== Stated task ==
Reproduce the data exactly.

== Given data ==
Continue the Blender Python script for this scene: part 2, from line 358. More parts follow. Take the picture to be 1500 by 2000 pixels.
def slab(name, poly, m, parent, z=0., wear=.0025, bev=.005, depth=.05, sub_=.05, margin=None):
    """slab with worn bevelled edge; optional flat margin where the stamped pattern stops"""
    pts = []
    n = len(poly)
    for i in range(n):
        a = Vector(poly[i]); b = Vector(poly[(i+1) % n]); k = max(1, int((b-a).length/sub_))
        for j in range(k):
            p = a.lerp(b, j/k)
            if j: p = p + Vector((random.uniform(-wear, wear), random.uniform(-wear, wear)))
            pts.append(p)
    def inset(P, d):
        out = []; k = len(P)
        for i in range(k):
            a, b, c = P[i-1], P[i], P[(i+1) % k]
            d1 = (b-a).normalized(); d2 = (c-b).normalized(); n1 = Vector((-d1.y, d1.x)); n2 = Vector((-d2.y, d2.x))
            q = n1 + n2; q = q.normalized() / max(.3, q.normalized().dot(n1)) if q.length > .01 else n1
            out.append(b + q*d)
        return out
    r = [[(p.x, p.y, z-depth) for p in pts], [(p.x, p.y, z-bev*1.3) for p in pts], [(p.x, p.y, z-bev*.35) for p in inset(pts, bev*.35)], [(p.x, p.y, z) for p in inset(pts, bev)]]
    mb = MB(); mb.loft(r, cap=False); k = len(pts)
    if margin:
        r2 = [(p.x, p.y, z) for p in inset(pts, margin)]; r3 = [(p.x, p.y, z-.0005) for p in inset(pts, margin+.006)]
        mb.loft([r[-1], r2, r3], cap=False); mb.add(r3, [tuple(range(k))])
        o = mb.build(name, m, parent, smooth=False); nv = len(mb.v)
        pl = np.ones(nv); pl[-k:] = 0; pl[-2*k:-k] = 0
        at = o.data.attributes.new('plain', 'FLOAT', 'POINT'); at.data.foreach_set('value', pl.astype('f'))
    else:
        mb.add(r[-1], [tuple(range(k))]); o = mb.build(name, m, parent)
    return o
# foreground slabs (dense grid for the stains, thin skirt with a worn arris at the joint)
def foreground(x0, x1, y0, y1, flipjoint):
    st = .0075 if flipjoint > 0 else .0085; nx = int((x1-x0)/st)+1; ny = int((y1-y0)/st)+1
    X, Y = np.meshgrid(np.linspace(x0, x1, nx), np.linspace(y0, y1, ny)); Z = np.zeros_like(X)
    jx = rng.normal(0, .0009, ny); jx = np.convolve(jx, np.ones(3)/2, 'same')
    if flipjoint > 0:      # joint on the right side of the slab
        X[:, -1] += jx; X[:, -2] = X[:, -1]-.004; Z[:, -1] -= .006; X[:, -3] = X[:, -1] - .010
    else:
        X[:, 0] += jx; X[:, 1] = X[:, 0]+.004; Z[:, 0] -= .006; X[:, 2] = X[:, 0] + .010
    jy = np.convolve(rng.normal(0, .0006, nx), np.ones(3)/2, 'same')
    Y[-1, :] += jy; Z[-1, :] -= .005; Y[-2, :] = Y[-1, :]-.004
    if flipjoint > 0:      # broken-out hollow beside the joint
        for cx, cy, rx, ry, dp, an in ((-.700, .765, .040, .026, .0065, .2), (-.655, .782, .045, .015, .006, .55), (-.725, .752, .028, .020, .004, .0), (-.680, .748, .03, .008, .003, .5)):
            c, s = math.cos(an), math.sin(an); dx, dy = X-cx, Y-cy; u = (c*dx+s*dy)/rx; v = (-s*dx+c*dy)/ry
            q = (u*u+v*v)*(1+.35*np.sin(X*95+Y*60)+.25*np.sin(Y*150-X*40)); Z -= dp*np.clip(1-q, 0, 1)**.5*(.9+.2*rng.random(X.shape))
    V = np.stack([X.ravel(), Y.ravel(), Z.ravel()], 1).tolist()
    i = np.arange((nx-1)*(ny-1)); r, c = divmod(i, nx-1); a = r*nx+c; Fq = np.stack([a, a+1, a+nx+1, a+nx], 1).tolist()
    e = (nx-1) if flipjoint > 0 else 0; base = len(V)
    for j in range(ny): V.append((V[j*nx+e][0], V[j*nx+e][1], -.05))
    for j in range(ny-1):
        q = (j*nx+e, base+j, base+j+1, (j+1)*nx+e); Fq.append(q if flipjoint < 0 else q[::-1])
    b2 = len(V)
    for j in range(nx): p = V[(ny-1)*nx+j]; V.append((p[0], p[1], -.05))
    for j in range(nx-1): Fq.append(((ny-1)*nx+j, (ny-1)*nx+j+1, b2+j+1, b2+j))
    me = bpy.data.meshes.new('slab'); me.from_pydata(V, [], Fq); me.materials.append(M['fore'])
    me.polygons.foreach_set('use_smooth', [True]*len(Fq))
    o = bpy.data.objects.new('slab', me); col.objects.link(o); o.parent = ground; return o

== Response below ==
Continue the Blender Python script for this scene: part 2, from line 358. More parts follow. Take the picture to be 1500 by 2000 pixels.
def slab(name, poly, m, parent, z=0., wear=.0025, bev=.005, depth=.05, sub_=.05, margin=None):
    """slab with worn bevelled edge; optional flat margin where the stamped pattern stops"""
    pts = []
    n = len(poly)
    for i in range(n):
        a = Vector(poly[i]); b = Vector(poly[(i+1) % n]); k = max(1, int((b-a).length/sub_))
        for j in range(k):
            p = a.lerp(b, j/k)
            if j: p = p + Vector((random.uniform(-wear, wear), random.uniform(-wear, wear)))
            pts.append(p)
    def inset(P, d):
        out = []; k = len(P)
        for i in range(k):
            a, b, c = P[i-1], P[i], P[(i+1) % k]
            d1 = (b-a).normalized(); d2 = (c-b).normalized(); n1 = Vector((-d1.y, d1.x)); n2 = Vector((-d2.y, d2.x))
            q = n1 + n2; q = q.normalized() / max(.3, q.normalized().dot(n1)) if q.length > .01 else n1
            out.append(b + q*d)
        return out
    r = [[(p.x, p.y, z-depth) for p in pts], [(p.x, p.y, z-bev*1.3) for p in pts], [(p.x, p.y, z-bev*.35) for p in inset(pts, bev*.35)], [(p.x, p.y, z) for p in inset(pts, bev)]]
    mb = MB(); mb.loft(r, cap=False); k = len(pts)
    if margin:
        r2 = [(p.x, p.y, z) for p in inset(pts, margin)]; r3 = [(p.x, p.y, z-.0005) for p in inset(pts, margin+.006)]
        mb.loft([r[-1], r2, r3], cap=False); mb.add(r3, [tuple(range(k))])
        o = mb.build(name, m, parent, smooth=False); nv = len(mb.v)
        pl = np.ones(nv); pl[-k:] = 0; pl[-2*k:-k] = 0
        at = o.data.attributes.new('plain', 'FLOAT', 'POINT'); at.data.foreach_set('value', pl.astype('f'))
    else:
        mb.add(r[-1], [tuple(range(k))]); o = mb.build(name, m, parent)
    return o
# foreground slabs (dense grid for the stains, thin skirt with a worn arris at the joint)
def foreground(x0, x1, y0, y1, flipjoint):
    st = .0075 if flipjoint > 0 else .0085; nx = int((x1-x0)/st)+1; ny = int((y1-y0)/st)+1
    X, Y = np.meshgrid(np.linspace(x0, x1, nx), np.linspace(y0, y1, ny)); Z = np.zeros_like(X)
    jx = rng.normal(0, .0009, ny); jx = np.convolve(jx, np.ones(3)/2, 'same')
    if flipjoint > 0:      # joint on the right side of the slab
        X[:, -1] += jx; X[:, -2] = X[:, -1]-.004; Z[:, -1] -= .006; X[:, -3] = X[:, -1] - .010
    else:
        X[:, 0] += jx; X[:, 1] = X[:, 0]+.004; Z[:, 0] -= .006; X[:, 2] = X[:, 0] + .010
    jy = np.convolve(rng.normal(0, .0006, nx), np.ones(3)/2, 'same')
    Y[-1, :] += jy; Z[-1, :] -= .005; Y[-2, :] = Y[-1, :]-.004
    if flipjoint > 0:      # broken-out hollow beside the joint
        for cx, cy, rx, ry, dp, an in ((-.700, .765, .040, .026, .0065, .2), (-.655, .782, .045, .015, .006, .55), (-.725, .752, .028, .020, .004, .0), (-.680, .748, .03, .008, .003, .5)):
            c, s = math.cos(an), math.sin(an); dx, dy = X-cx, Y-cy; u = (c*dx+s*dy)/rx; v = (-s*dx+c*dy)/ry
            q = (u*u+v*v)*(1+.35*np.sin(X*95+Y*60)+.25*np.sin(Y*150-X*40)); Z -= dp*np.clip(1-q, 0, 1)**.5*(.9+.2*rng.random(X.shape))
    V = np.stack([X.ravel(), Y.ravel(), Z.ravel()], 1).tolist()
    i = np.arange((nx-1)*(ny-1)); r, c = divmod(i, nx-1); a = r*nx+c; Fq = np.stack([a, a+1, a+nx+1, a+nx], 1).tolist()
    e = (nx-1) if flipjoint > 0 else 0; base = len(V)
    for j in range(ny): V.append((V[j*nx+e][0], V[j*nx+e][1], -.05))
    for j in range(ny-1):
        q = (j*nx+e, base+j, base+j+1, (j+1)*nx+e); Fq.append(q if flipjoint < 0 else q[::-1])
    b2 = len(V)
    for j in range(nx): p = V[(ny-1)*nx+j]; V.append((p[0], p[1], -.05))
    for j in range(nx-1): Fq.append(((ny-1)*nx+j, (ny-1)*nx+j+1, b2+j+1, b2+j))
    me = bpy.data.meshes.new('slab'); me.from_pydata(V, [], Fq); me.materials.append(M['fore'])
    me.polygons.foreach_set('use_smooth', [True]*len(Fq))
    o = bpy.data.objects.new('slab', me); col.objects.link(o); o.parent = ground; return o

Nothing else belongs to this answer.